• _Directive_
Extract all lines containing "scene".

• _Supplied information_
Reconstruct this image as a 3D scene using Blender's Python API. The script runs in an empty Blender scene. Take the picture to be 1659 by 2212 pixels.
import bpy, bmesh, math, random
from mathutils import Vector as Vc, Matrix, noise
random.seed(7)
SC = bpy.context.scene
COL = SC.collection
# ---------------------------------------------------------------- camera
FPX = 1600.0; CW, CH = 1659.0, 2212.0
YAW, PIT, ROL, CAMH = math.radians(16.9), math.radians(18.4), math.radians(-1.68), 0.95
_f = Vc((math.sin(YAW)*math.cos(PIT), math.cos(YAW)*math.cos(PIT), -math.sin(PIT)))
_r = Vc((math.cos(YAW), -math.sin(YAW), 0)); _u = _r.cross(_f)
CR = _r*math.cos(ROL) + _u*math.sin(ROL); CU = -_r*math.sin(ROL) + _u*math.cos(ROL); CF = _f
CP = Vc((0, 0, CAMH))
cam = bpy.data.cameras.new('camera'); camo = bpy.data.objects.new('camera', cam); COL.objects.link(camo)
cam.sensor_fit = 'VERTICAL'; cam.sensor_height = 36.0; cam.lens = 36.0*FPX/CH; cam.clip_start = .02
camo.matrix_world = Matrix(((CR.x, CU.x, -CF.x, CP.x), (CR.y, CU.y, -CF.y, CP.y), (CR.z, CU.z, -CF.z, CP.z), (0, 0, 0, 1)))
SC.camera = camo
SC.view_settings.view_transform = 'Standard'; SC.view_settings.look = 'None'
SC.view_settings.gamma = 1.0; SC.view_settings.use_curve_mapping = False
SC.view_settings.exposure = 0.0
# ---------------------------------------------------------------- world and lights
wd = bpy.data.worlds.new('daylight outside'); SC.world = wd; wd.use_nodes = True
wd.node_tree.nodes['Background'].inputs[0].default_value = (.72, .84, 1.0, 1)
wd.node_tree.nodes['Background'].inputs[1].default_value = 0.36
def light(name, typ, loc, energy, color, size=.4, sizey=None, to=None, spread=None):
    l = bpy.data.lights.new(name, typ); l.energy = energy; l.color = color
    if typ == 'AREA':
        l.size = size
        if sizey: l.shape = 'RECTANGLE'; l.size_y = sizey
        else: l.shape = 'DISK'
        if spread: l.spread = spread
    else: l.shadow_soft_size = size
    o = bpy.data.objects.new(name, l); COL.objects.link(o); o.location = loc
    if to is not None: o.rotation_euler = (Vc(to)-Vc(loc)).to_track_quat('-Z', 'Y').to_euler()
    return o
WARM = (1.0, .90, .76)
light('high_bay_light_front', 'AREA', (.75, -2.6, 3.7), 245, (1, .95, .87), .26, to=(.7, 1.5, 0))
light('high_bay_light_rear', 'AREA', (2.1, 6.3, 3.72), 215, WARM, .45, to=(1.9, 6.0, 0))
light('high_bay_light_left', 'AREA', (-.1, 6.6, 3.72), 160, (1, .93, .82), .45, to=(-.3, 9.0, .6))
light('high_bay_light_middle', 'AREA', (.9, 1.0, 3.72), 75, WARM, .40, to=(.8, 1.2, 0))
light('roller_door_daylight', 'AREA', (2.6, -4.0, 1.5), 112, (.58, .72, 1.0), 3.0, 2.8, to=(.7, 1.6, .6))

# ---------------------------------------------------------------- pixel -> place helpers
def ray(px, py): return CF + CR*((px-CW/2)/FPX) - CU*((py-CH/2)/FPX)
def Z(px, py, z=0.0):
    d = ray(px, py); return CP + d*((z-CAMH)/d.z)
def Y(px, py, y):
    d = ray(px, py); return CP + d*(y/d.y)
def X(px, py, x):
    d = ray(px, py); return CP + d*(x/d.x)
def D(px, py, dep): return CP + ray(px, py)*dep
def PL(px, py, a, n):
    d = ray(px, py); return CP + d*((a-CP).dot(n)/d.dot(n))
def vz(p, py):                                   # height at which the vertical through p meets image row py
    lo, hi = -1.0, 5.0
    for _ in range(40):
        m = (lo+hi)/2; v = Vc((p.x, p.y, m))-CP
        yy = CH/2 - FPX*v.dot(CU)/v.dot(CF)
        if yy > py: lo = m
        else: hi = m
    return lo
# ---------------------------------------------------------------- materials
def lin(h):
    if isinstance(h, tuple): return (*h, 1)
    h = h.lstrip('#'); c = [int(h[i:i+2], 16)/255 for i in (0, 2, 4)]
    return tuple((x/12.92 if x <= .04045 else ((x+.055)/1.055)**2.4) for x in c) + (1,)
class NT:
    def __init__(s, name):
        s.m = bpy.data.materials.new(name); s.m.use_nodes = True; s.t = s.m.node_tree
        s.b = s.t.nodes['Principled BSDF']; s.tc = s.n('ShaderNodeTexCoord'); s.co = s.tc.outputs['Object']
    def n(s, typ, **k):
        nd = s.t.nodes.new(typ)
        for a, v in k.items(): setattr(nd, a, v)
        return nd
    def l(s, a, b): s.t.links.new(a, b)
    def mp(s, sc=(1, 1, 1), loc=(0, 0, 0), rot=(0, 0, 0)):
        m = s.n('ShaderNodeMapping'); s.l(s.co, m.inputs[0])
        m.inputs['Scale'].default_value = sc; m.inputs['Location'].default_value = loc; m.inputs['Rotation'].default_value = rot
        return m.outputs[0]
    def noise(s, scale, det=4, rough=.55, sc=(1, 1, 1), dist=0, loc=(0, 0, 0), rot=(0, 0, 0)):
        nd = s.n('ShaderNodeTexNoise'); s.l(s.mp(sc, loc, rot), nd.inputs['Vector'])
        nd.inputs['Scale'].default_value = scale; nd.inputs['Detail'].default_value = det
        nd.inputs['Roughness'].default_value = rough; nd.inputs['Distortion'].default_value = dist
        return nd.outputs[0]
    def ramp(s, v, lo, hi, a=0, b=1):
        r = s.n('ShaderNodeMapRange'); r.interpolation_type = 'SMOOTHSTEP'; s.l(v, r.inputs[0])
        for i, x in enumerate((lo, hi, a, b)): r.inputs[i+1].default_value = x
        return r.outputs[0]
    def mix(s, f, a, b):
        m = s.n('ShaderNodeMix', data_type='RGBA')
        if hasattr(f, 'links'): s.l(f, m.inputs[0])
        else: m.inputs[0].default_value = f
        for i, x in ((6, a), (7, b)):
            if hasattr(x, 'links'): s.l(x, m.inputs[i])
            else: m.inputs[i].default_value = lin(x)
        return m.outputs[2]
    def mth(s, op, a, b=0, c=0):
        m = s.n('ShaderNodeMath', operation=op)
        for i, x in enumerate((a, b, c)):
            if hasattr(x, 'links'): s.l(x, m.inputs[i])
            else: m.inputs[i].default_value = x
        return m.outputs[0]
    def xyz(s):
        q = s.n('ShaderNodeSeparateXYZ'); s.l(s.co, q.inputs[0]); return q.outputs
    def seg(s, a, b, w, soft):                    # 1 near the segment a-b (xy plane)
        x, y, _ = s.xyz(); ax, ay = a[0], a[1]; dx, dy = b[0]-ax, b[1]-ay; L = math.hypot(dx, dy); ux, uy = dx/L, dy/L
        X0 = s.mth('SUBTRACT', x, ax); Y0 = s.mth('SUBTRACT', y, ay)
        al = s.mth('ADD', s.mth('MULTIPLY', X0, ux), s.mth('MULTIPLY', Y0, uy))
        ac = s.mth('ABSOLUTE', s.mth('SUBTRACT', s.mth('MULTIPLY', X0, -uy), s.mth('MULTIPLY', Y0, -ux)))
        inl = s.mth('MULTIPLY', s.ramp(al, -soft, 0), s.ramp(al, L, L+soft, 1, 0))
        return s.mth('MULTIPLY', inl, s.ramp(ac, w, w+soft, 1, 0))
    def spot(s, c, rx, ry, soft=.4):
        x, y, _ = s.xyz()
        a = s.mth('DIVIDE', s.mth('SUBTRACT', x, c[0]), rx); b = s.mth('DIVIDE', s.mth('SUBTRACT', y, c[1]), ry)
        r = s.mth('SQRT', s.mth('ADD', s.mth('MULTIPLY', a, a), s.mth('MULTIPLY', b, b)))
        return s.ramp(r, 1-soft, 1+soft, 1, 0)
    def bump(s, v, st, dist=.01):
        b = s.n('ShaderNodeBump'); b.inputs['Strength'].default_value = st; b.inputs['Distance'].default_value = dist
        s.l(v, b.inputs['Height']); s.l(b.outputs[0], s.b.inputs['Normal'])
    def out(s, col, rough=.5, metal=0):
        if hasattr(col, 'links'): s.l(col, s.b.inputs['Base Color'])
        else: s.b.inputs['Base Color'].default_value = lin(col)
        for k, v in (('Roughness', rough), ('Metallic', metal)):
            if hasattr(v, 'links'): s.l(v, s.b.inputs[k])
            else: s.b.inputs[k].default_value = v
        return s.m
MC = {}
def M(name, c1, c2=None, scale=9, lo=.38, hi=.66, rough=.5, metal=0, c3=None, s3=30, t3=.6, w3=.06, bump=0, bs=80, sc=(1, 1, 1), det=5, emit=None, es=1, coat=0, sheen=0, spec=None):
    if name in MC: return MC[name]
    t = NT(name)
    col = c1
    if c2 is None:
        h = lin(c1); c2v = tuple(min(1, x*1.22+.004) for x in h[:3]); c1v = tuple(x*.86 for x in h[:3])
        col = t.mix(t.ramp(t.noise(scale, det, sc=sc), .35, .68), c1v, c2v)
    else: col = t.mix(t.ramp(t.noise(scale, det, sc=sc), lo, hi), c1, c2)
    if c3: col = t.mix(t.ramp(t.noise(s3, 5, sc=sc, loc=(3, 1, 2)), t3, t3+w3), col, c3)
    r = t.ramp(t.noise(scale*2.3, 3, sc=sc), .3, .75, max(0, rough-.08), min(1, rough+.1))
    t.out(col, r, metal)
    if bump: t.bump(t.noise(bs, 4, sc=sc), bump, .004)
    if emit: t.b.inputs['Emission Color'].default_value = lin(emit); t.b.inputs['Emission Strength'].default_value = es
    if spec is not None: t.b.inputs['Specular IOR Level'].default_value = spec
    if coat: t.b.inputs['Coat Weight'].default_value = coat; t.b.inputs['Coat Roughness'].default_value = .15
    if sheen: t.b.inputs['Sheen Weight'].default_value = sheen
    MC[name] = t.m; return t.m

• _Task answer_
Reconstruct this image as a 3D scene using Blender's Python API. The script runs in an empty Blender scene. Take the picture to be 1659 by 2212 pixels.
SC = bpy.context.scene